[GOAL] Transcribe the lines from the start of the data below through the line with "SUN_DIR = Vector((1.0, 0.185, -SUN_SLOPE)).normalized()", word for word and nothing more.

__________

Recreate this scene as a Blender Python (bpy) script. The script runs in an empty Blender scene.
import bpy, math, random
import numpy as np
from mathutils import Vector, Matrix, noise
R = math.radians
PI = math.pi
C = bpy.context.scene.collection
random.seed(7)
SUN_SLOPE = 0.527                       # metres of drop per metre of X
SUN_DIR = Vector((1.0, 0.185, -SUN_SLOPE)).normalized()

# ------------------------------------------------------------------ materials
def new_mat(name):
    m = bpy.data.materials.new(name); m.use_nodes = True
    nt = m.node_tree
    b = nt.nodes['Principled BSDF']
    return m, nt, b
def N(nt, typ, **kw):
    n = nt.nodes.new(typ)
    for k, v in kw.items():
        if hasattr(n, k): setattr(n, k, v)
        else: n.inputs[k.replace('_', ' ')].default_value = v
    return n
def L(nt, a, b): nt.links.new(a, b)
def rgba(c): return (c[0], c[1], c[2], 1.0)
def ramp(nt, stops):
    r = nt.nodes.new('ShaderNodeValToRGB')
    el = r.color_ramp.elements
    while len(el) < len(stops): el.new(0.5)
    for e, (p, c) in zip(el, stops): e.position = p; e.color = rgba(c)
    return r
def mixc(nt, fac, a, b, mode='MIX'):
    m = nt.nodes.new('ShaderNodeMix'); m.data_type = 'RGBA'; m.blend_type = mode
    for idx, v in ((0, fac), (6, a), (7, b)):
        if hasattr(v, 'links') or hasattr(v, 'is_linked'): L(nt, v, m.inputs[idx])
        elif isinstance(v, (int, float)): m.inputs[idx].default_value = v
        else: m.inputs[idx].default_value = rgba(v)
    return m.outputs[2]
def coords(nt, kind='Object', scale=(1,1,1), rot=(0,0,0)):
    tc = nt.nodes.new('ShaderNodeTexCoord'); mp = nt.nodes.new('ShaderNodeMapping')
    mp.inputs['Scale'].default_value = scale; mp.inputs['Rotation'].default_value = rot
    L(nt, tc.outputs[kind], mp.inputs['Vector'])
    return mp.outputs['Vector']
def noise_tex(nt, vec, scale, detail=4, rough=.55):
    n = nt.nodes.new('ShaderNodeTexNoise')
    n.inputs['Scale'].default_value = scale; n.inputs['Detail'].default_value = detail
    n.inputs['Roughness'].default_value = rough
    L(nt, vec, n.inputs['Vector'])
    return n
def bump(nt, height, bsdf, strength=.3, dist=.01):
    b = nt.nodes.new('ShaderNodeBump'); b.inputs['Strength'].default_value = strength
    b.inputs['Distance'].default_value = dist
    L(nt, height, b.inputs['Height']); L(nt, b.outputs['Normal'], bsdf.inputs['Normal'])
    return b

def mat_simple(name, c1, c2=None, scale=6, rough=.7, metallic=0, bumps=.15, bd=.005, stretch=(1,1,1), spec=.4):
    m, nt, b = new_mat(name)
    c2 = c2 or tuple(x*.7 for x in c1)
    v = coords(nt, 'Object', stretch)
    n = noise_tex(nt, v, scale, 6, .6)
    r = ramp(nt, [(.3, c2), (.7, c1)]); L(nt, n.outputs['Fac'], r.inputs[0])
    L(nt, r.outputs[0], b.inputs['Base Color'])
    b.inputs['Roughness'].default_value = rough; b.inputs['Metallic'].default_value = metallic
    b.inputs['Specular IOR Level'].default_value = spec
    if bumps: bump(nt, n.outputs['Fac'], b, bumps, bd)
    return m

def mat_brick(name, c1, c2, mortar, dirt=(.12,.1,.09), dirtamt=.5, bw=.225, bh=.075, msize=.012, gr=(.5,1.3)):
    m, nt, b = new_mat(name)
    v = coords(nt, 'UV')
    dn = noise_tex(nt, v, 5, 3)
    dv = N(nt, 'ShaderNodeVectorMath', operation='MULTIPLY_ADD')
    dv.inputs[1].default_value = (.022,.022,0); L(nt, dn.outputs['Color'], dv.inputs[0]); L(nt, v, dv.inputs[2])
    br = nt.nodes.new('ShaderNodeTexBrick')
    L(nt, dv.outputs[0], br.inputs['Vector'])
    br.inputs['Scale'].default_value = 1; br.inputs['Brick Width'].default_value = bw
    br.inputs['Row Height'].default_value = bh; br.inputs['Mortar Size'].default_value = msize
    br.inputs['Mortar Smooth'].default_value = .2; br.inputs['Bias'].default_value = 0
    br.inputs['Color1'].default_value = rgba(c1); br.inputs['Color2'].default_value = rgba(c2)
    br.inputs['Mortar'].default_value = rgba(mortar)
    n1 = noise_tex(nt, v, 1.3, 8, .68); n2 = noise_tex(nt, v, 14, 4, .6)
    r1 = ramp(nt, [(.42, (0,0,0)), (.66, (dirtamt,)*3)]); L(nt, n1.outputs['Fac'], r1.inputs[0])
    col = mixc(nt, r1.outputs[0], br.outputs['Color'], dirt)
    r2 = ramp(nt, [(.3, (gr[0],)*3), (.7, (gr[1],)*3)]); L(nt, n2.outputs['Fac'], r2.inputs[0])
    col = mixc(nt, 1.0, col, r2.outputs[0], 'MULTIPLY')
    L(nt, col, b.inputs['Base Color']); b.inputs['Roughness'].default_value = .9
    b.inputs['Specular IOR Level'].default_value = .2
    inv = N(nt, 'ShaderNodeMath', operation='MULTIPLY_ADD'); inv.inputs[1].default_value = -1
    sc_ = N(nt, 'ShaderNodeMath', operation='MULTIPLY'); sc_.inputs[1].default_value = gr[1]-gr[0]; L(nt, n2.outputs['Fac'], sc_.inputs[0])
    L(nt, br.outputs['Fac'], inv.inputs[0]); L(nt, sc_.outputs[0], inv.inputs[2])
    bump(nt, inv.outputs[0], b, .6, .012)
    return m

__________

[SOLUTION TO THE PROBLEM]
Recreate this scene as a Blender Python (bpy) script. The script runs in an empty Blender scene.
import bpy, math, random
import numpy as np
from mathutils import Vector, Matrix, noise
R = math.radians
PI = math.pi
C = bpy.context.scene.collection
random.seed(7)
SUN_SLOPE = 0.527                       # metres of drop per metre of X
SUN_DIR = Vector((1.0, 0.185, -SUN_SLOPE)).normalized()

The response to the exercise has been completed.